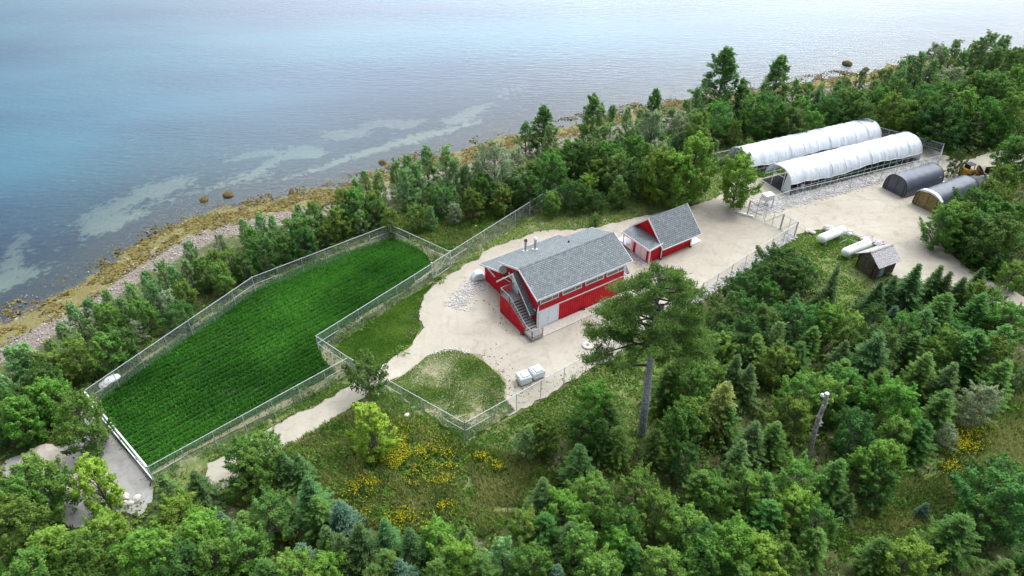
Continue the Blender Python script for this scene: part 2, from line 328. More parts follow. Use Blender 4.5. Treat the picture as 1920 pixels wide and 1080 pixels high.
POLY['lawn_mid'] = P2([(628, 655), (640, 640), (700, 600), (760, 560), (812, 530), (798, 560), (784, 590), (788, 615), (772, 643), (742, 667), (702, 692), (670, 675)])
POLY['verge_path'] = P2([(262, 900), (330, 866), (420, 822), (520, 775), (620, 722), (655, 700), (690, 696), (652, 726), (600, 752), (540, 783), (480, 818), (430, 845), (380, 880), (360, 915)])
POLY['lawn_back'] = P2([(846, 500), (870, 480), (960, 425), (1020, 395), (1100, 372), (1200, 340), (1330, 318), (1380, 330), (1345, 370), (1290, 386), (1180, 410), (1105, 427), (1010, 434), (960, 448), (900, 478), (860, 502), (822, 524)])
POLY['lawn_tank'] = P2([(1490, 440), (1520, 432), (1560, 428), (1610, 440), (1640, 455), (1645, 480), (1630, 520), (1600, 560), (1560, 600), (1540, 520), (1500, 470), (1450, 480), (1390, 520), (1310, 570), (1290, 585), (1330, 555), (1400, 508)])
POLY['lawn_fence'] = P2([(655, 775), (715, 722), (760, 748), (870, 824), (950, 788), (1040, 737), (1180, 652), (1270, 600), (1280, 640), (1240, 760), (1200, 830), (1080, 800), (1040, 840), (960, 850), (900, 880), (840, 860), (760, 830), (700, 800)])
POLY['sea_meadow'] = P2([(700, 430), (735, 425), (840, 470), (880, 450), (960, 405), (940, 385), (850, 400), (760, 405)])
POLY['meadow'] = P2([(400, 930), (520, 850), (620, 790), (660, 770), (720, 770), (870, 830), (1000, 860), (1060, 900), (1000, 960), (900, 1010), (760, 1000), (640, 980), (560, 900), (480, 960)])
POLY['meadow_right'] = P2([(1560, 940), (1640, 900), (1740, 830), (1800, 760), (1930, 720), (1980, 900), (1800, 960), (1700, 1060), (1620, 1080), (1540, 1010)])
POLY['gravel_left'] = P2([(150, 770), (185, 768), (230, 815), (275, 885), (285, 930), (262, 968), (215, 955), (140, 990), (60, 940), (20, 905), (0, 880), (30, 855), (70, 838), (120, 835), (150, 800)])

def make_ground():
    def axis(lo, hi, a, b, step):
        mid = np.arange(a, b+step, step)
        L_ = a-np.cumsum(np.geomspace(step*1.6, (a-lo)/2.2, 14)); L_ = L_[L_ > lo]
        H_ = b+np.cumsum(np.geomspace(step*1.6, (hi-b)/2.2, 14)); H_ = H_[H_ < hi]
        return np.concatenate([[lo], L_[::-1], mid, H_, [hi]])
    s = axis(-1500, 1800, -85, 215, .75); t = axis(-1200, 2200, -25, 135, .75)
    S, T = np.meshgrid(s, t, indexing='ij'); X = S*E1[0]+T*E2[0]; Y = S*E1[1]+T*E2[1]
    x = X.ravel(); y = Y.ravel(); z = ground_z(x, y)
    ns, ntt = len(s), len(t); i, j = np.meshgrid(np.arange(ns-1), np.arange(ntt-1), indexing='ij')
    q = np.stack([i*ntt+j, (i+1)*ntt+j, (i+1)*ntt+j+1, i*ntt+j+1], -1).reshape(-1, 4)
    me = np_mesh('ground', np.stack([x, y, z], 1), q, None)
    me.polygons.foreach_set('use_smooth', [True]*len(me.polygons))
    d = inland(x, y)
    a = me.attributes.new('shore', 'FLOAT', 'POINT'); a.data.foreach_set('value', d.astype(np.float32))
    # pale sand patches on the sea bed, outlined from above
    sand = np.zeros(len(x)); xs, ys = x+2.5*(fbm(x, y, .35, 3)-.5), y+2.5*(fbm(y, x, .35, 3)-.5)
    SP = [[(-20, 545), (20, 440), (60, 425), (55, 450), (40, 480), (48, 505), (75, 512), (110, 505), (130, 520), (60, 550), (10, 585), (-20, 590)],
          [(142, 432), (160, 395), (210, 385), (270, 352), (330, 335), (374, 330), (378, 345), (350, 362), (300, 380), (240, 400), (215, 412), (290, 400), (340, 380), (400, 360), (450, 338), (480, 322), (520, 318), (505, 335), (440, 360), (380, 384), (320, 410), (270, 430), (215, 452), (150, 447)],
          [(400, 300), (440, 290), (470, 280), (510, 272), (520, 282), (470, 294), (420, 305)],
          [(530, 285), (560, 270), (590, 272), (620, 290), (600, 300), (550, 298), (500, 325), (480, 330)],
          [(600, 245), (660, 240), (700, 222), (760, 222), (800, 225), (790, 240), (700, 240), (680, 258), (640, 262), (610, 260)],
          [(830, 225), (870, 212), (900, 195), (930, 190), (910, 215), (880, 232), (840, 238)],
          [(90, 520), (150, 500), (230, 470), (290, 440), (330, 425), (300, 452), (230, 488), (160, 520), (100, 548), (40, 580)]]
    rj = np.random.RandomState(4)
    SP += [[(300, 400), (420, 372), (540, 335), (640, 300), (760, 262), (900, 228), (905, 236), (780, 274), (650, 314), (540, 346), (420, 386), (310, 416)],
           [(0, 560), (90, 528), (200, 480), (300, 430), (310, 442), (220, 490), (110, 545), (0, 590)], [(230, 240), (262, 235), (270, 245), (240, 252)], [(930, 175), (960, 160), (985, 150), (990, 158), (960, 172), (940, 185)]]
    for pl in SP:
        pp = P2(pl, WL-1.0)
        for _ in range(10): jx, jy = rj.normal(0, .9, 2); sand += inpoly(xs+jx, ys+jy, pp)/10.0
    sand = np.clip(sand, 0, 1)
    sand = sand*smooth(-6, -9, d)+.0
    a = me.attributes.new('sand', 'FLOAT', 'POINT'); a.data.foreach_set('value', sand.astype(np.float32))
    lawn = np.zeros(len(x)); dry = np.zeros(len(x))
    for k in ('lawn_yard', 'lawn_mid', 'verge_path', 'lawn_back', 'lawn_tank', 'lawn_fence', 'sea_meadow'): lawn[inpoly(x, y, POLY[k])] = 1
    for k in ('meadow', 'meadow_right'): dry[inpoly(x, y, POLY[k])] = 1
    a = me.attributes.new('lawn', 'FLOAT', 'POINT'); a.data.foreach_set('value', lawn.astype(np.float32))
    a = me.attributes.new('dry', 'FLOAT', 'POINT'); a.data.foreach_set('value', dry.astype(np.float32))
    m, nt, b = nm('ground_surface'); N = nt.nodes; L = nt.links
    tc = N.new('ShaderNodeTexCoord')
    def attr(n): a = N.new('ShaderNodeAttribute'); a.attribute_name = n; return a.outputs['Fac']
    def noise(sc_, det=5, rough=.6, vec=None):
        n = N.new('ShaderNodeTexNoise'); n.inputs['Scale'].default_value = sc_; n.inputs['Detail'].default_value = det; n.inputs['Roughness'].default_value = rough
        L.new(vec or tc.outputs['Object'], n.inputs[0]); return n.outputs[0]
    def rng(x, a0, a1, b0=0, b1=1):
        r = N.new('ShaderNodeMapRange'); L.new(x, r.inputs[0]); r.inputs[1].default_value = a0; r.inputs[2].default_value = a1; r.inputs[3].default_value = b0; r.inputs[4].default_value = b1; return r.outputs[0]
    def mix(f, a_, b_, mode='MIX'):
        x = N.new('ShaderNodeMixRGB'); x.blend_type = mode
        for k, vv in ((0, f), (1, a_), (2, b_)):
            if isinstance(vv, tuple): x.inputs[k].default_value = C4(vv)
            elif isinstance(vv, (int, float)): x.inputs[k].default_value = vv
            else: L.new(vv, x.inputs[k])
        return x.outputs[0]
    def math_(op, a_, b_=None):
        x = N.new('ShaderNodeMath'); x.operation = op
        for k, vv in ((0, a_), (1, b_)):
            if vv is None: continue
            if isinstance(vv, (int, float)): x.inputs[k].default_value = vv
            else: L.new(vv, x.inputs[k])
        return x.outputs[0]
    big = noise(.12, 5); midn = noise(.9, 6, .65); fine = noise(5, 6, .7)
    forest = mix(rng(midn, .35, .65), (.045, .080, .020), (.10, .10, .040))
    forest = mix(rng(fine, .55, .75, 0, .6), forest, (.13, .11, .05))
    lawnc = mix(rng(midn, .38, .62), (.085, .16, .030), (.17, .18, .065))
    lawnc = mix(rng(noise(2.2, 6, .7), .5, .66, 0, .8), lawnc, (.27, .22, .13))
    dryc = mix(rng(midn, .35, .65), (.10, .17, .040), (.19, .21, .075))
    dryc = mix(rng(big, .5, .65, 0, .5), dryc, (.15, .115, .075))
    c = mix(attr('lawn'), forest, lawnc); c = mix(attr('dry'), c, dryc)
    # shore bands, edges broken up by noise
    sh = attr('shore'); wob = math_('ADD', sh, rng(noise(.9, 6, .7), .2, .8, -3.2, 3.2)); wob2 = math_('ADD', sh, rng(noise(.5, 6, .75), .2, .8, -4.5, 4.5))
    vo = N.new('ShaderNodeTexVoronoi'); vo.inputs['Scale'].default_value = 2.6; L.new(tc.outputs['Object'], vo.inputs['Vector'])
    peb = mix(rng(vo.outputs['Distance'], 0, .5), (.35, .31, .27), (.15, .13, .11)); peb = mix(rng(fine, .4, .65), peb, (.26, .22, .18))
    c = mix(rng(wob, 10.6, 10.0), c, peb)
    ochre = mix(rng(fine, .35, .65), (.11, .10, .026), (.235, .21, .07)); ochre = mix(rng(noise(1.7, 6, .7), .5, .64, 0, .75), ochre, (.20, .165, .13))
    c = mix(rng(wob, 6.2, 5.4), c, ochre)
    wet = mix(rng(fine, .4, .65), (.045, .045, .050), (.12, .11, .10)); wet = mix(rng(noise(1.3, 6, .7), .56, .64, 0, .8), wet, (.17, .13, .04))
    c = mix(rng(wob2, .3, -.6), c, wet)
    deep = mix(rng(midn, .4, .6), (.016, .030, .040), (.035, .055, .065))
    c = mix(rng(wob2, -7, -12), c, deep)
    c = mix(rng(math_('ADD', attr('sand'), rng(noise(.9, 7, .75), .2, .8, -1.15, 1.15)), .3, .8, 0, .95), c, mix(rng(midn, .35, .65), (.52, .49, .37), (.38, .38, .30)))
    L.new(c, b.inputs['Base Color']); b.inputs['Roughness'].default_value = .95; b.inputs['Specular IOR Level'].default_value = .15
    bp = N.new('ShaderNodeBump'); bp.inputs['Strength'].default_value = .8; bp.inputs['Distance'].default_value = .12
    L.new(fine, bp.inputs['Height']); L.new(bp.outputs[0], b.inputs['Normal'])
    me.materials.append(m)
    tag(link('ground', me), kind='structure')
make_ground()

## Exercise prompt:
Copy every line of the listing where the word "from" appears.

## Finished task:
Continue the Blender Python script for this scene: part 2, from line 328. More parts follow. Use Blender 4.5. Treat the picture as 1920 pixels wide and 1080 pixels high.
    # pale sand patches on the sea bed, outlined from above